# DATA PROVIDED:
==================================================
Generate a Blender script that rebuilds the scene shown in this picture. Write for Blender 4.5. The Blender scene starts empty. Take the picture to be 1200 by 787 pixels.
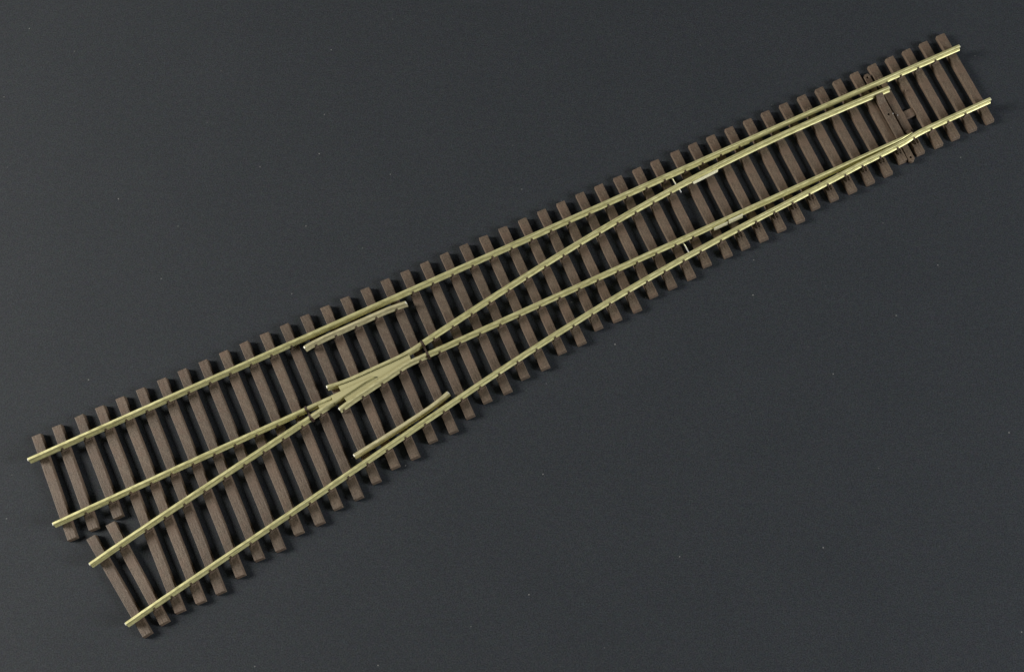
import bpy, bmesh, math, random
from mathutils import Vector, Matrix
random.seed(7)
S = bpy.context.scene
COL = S.collection
MM = 0.001                      # everything below is drawn in millimetres
R = math.radians

# ------------------------------------------------------------------ materials
def new_mat(name):
    m = bpy.data.materials.new(name); m.use_nodes = True
    nt = m.node_tree; nt.nodes.clear()
    out = nt.nodes.new('ShaderNodeOutputMaterial')
    b = nt.nodes.new('ShaderNodeBsdfPrincipled')
    nt.links.new(b.outputs[0], out.inputs[0])
    return m, nt, b

def node(nt, t, **kw):
    n = nt.nodes.new(t)
    for k, v in kw.items():
        if k in n.bl_rna.properties: setattr(n, k, v)
        else: n.inputs[k].default_value = v
    return n

def ramp(nt, src, stops):
    r = nt.nodes.new('ShaderNodeValToRGB')
    e = r.color_ramp.elements
    while len(e) < len(stops): e.new(0.5)
    for k, (p, c) in enumerate(stops):
        e[k].position = p; e[k].color = (*c, 1) if len(c) == 3 else c
    nt.links.new(src, r.inputs[0]); return r

def mapped(nt, kind, scale):
    tc = nt.nodes.new('ShaderNodeTexCoord')
    mp = nt.nodes.new('ShaderNodeMapping'); mp.inputs['Scale'].default_value = scale
    nt.links.new(tc.outputs[kind], mp.inputs[0]); return mp.outputs[0]

def noise(nt, vec, scale, detail=3, rough=0.6):
    n = node(nt, 'ShaderNodeTexNoise', Scale=scale, Detail=detail, Roughness=rough)
    nt.links.new(vec, n.inputs['Vector']); return n.outputs['Fac']

def mixc(nt, fac, a, b, mode='MIX'):
    m = nt.nodes.new('ShaderNodeMix'); m.data_type = 'RGBA'; m.blend_type = mode
    for sock, v in ((m.inputs[0], fac), (m.inputs[6], a), (m.inputs[7], b)):
        if isinstance(v, (int, float)): sock.default_value = v
        elif isinstance(v, tuple): sock.default_value = (*v, 1)
        else: nt.links.new(v, sock)
    return m.outputs[2]

def bump(nt, b, h, strength, dist):
    n = node(nt, 'ShaderNodeBump', Strength=strength, Distance=dist)
    nt.links.new(h, n.inputs['Height']); nt.links.new(n.outputs[0], b.inputs['Normal'])

def mat_plastic():
    m, nt, b = new_mat('brown_sleeper_plastic')
    v = mapped(nt, 'Object', (1000, 1000, 1000))
    vg = mapped(nt, 'Object', (2600, 420, 2600))          # grain along the sleeper
    fine = noise(nt, v, 2.7, 5, .8)
    grain = noise(nt, vg, 1.0, 4, .65)
    patch = noise(nt, v, .35, 2)
    c1 = ramp(nt, grain, [(.25, (.070, .051, .035)), (.55, (.107, .080, .057)), (.8, (.148, .115, .083))]).outputs[0]
    c2 = ramp(nt, fine, [(.32, (.42, .40, .39)), (.5, (.97, .97, .97)), (.68, (1.62, 1.60, 1.58))]).outputs[0]
    c = mixc(nt, .85, c1, c2, 'MULTIPLY')
    red = ramp(nt, patch, [(.4, (0, 0, 0)), (.72, (1, 1, 1))]).outputs[0]
    rm = nt.nodes.new('ShaderNodeMath'); rm.operation = 'MULTIPLY'; rm.inputs[1].default_value = .62
    nt.links.new(red, rm.inputs[0])
    c = mixc(nt, rm.outputs[0], c, (.118, .077, .054))
    oi = nt.nodes.new('ShaderNodeObjectInfo')
    rr = ramp(nt, oi.outputs['Random'], [(0, (.88, .88, .88)), (1, (1.1, 1.09, 1.07))]).outputs[0]
    c = mixc(nt, 1.0, c, rr, 'MULTIPLY')
    nt.links.new(c, b.inputs['Base Color'])
    b.inputs['Roughness'].default_value = .62
    b.inputs['Specular IOR Level'].default_value = .3
    mx = nt.nodes.new('ShaderNodeMath'); mx.operation = 'ADD'
    nt.links.new(fine, mx.inputs[0]); nt.links.new(grain, mx.inputs[1])
    bump(nt, b, mx.outputs[0], .7, .00012)
    return m

def mat_rail(name='nickel_silver_rail', lo=(.46, .435, .195), hi=(.76, .725, .385), metal=.55, rough=.42):
    m, nt, b = new_mat(name)
    v = mapped(nt, 'UV', (.07, 3.6, 1))                   # drawn streaks along the rail
    v2 = mapped(nt, 'UV', (.5, 1.2, 1))
    v3 = mapped(nt, 'Object', (1000, 1000, 1000))
    st = noise(nt, v, 1.0, 3, .6)
    bl = noise(nt, v2, 1.0, 3, .6)
    pit = noise(nt, v3, 3.0, 3, .7)
    c = ramp(nt, st, [(.34, lo), (.62, hi)]).outputs[0]
    c2 = ramp(nt, bl, [(.3, (.70, .69, .63)), (.6, (1.05, 1.05, 1.05))]).outputs[0]
    c = mixc(nt, .9, c, c2, 'MULTIPLY')
    c3 = ramp(nt, pit, [(.28, (.72, .70, .62)), (.42, (1, 1, 1))]).outputs[0]
    c = mixc(nt, .8, c, c3, 'MULTIPLY')
    nt.links.new(c, b.inputs['Base Color'])
    b.inputs['Metallic'].default_value = metal
    rr = nt.nodes.new('ShaderNodeMapRange'); nt.links.new(bl, rr.inputs[0])
    rr.inputs[3].default_value = rough - .1; rr.inputs[4].default_value = rough + .14
    nt.links.new(rr.outputs[0], b.inputs['Roughness'])
    bump(nt, b, st, .35, .00004)
    return m

def mat_simple(name, col, rough, metal, var=.25, scale=2.0):
    m, nt, b = new_mat(name)
    v = mapped(nt, 'Object', (1000, 1000, 1000))
    n = noise(nt, v, scale, 3, .65)
    c = ramp(nt, n, [(.25, tuple(x * (1 - var) for x in col)), (.75, tuple(min(1, x * (1 + var)) for x in col))]).outputs[0]
    nt.links.new(c, b.inputs['Base Color'])
    b.inputs['Roughness'].default_value = rough; b.inputs['Metallic'].default_value = metal
    return m

def mat_paper():
    m, nt, b = new_mat('charcoal_paper')
    v = mapped(nt, 'Object', (1000, 1000, 1000))
    fine = noise(nt, v, 2.6, 3, .7)
    mid = noise(nt, v, .55, 3, .6)
    big = noise(nt, v, .045, 2)
    c = ramp(nt, fine, [(.36, (.0104, .0130, .0162)), (.64, (.0300, .0344, .0396))]).outputs[0]
    c = mixc(nt, .6, c, ramp(nt, mid, [(.3, (.82, .84, .87)), (.7, (1.18, 1.16, 1.14))]).outputs[0], 'MULTIPLY')
    c = mixc(nt, .6, c, ramp(nt, big, [(.3, (.92, .94, .94)), (.7, (1.08, 1.07, 1.06))]).outputs[0], 'MULTIPLY')
    cn = node(nt, 'ShaderNodeTexNoise', Scale=.9, Detail=2.0); nt.links.new(v, cn.inputs['Vector'])   # faint tint of mixed fibres
    c = mixc(nt, .16, c, cn.outputs['Color'], 'OVERLAY')
    vo = node(nt, 'ShaderNodeTexVoronoi', Scale=.055, voronoi_dimensions='2D'); nt.links.new(v, vo.inputs['Vector'])   # stray dust
    lt = nt.nodes.new('ShaderNodeMath'); lt.operation = 'LESS_THAN'; lt.inputs[1].default_value = .011
    nt.links.new(vo.outputs['Distance'], lt.inputs[0])
    sp = nt.nodes.new('ShaderNodeSeparateColor'); nt.links.new(vo.outputs['Color'], sp.inputs[0])
    gt = nt.nodes.new('ShaderNodeMath'); gt.operation = 'GREATER_THAN'; gt.inputs[1].default_value = .5
    nt.links.new(sp.outputs[0], gt.inputs[0])
    mu = nt.nodes.new('ShaderNodeMath'); mu.operation = 'MULTIPLY'
    nt.links.new(lt.outputs[0], mu.inputs[0]); nt.links.new(gt.outputs[0], mu.inputs[1])
    mu2 = nt.nodes.new('ShaderNodeMath'); mu2.operation = 'MULTIPLY'
    nt.links.new(mu.outputs[0], mu2.inputs[0]); nt.links.new(sp.outputs[1], mu2.inputs[1])
    c = mixc(nt, mu2.outputs[0], c, (.15, .15, .145))
    nt.links.new(c, b.inputs['Base Color'])
    b.inputs['Roughness'].default_value = .85
    b.inputs['Specular IOR Level'].default_value = .25
    bump(nt, b, fine, .5, .00012)
    return m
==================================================
# PROBLEM DETAILS:
Copy nothing but the lines from the top of the data down to the line containing "nt.links.new(vec, n.inputs['Vector']); return", and leave the pictures out.

# EXERCISE ANSWER:
Generate a Blender script that rebuilds the scene shown in this picture. Write for Blender 4.5. The Blender scene starts empty. Take the picture to be 1200 by 787 pixels.
import bpy, bmesh, math, random
from mathutils import Vector, Matrix
random.seed(7)
S = bpy.context.scene
COL = S.collection
MM = 0.001                      # everything below is drawn in millimetres
R = math.radians

# ------------------------------------------------------------------ materials
def new_mat(name):
    m = bpy.data.materials.new(name); m.use_nodes = True
    nt = m.node_tree; nt.nodes.clear()
    out = nt.nodes.new('ShaderNodeOutputMaterial')
    b = nt.nodes.new('ShaderNodeBsdfPrincipled')
    nt.links.new(b.outputs[0], out.inputs[0])
    return m, nt, b

def node(nt, t, **kw):
    n = nt.nodes.new(t)
    for k, v in kw.items():
        if k in n.bl_rna.properties: setattr(n, k, v)
        else: n.inputs[k].default_value = v
    return n

def ramp(nt, src, stops):
    r = nt.nodes.new('ShaderNodeValToRGB')
    e = r.color_ramp.elements
    while len(e) < len(stops): e.new(0.5)
    for k, (p, c) in enumerate(stops):
        e[k].position = p; e[k].color = (*c, 1) if len(c) == 3 else c
    nt.links.new(src, r.inputs[0]); return r

def mapped(nt, kind, scale):
    tc = nt.nodes.new('ShaderNodeTexCoord')
    mp = nt.nodes.new('ShaderNodeMapping'); mp.inputs['Scale'].default_value = scale
    nt.links.new(tc.outputs[kind], mp.inputs[0]); return mp.outputs[0]

def noise(nt, vec, scale, detail=3, rough=0.6):
    n = node(nt, 'ShaderNodeTexNoise', Scale=scale, Detail=detail, Roughness=rough)
    nt.links.new(vec, n.inputs['Vector']); return n.outputs['Fac']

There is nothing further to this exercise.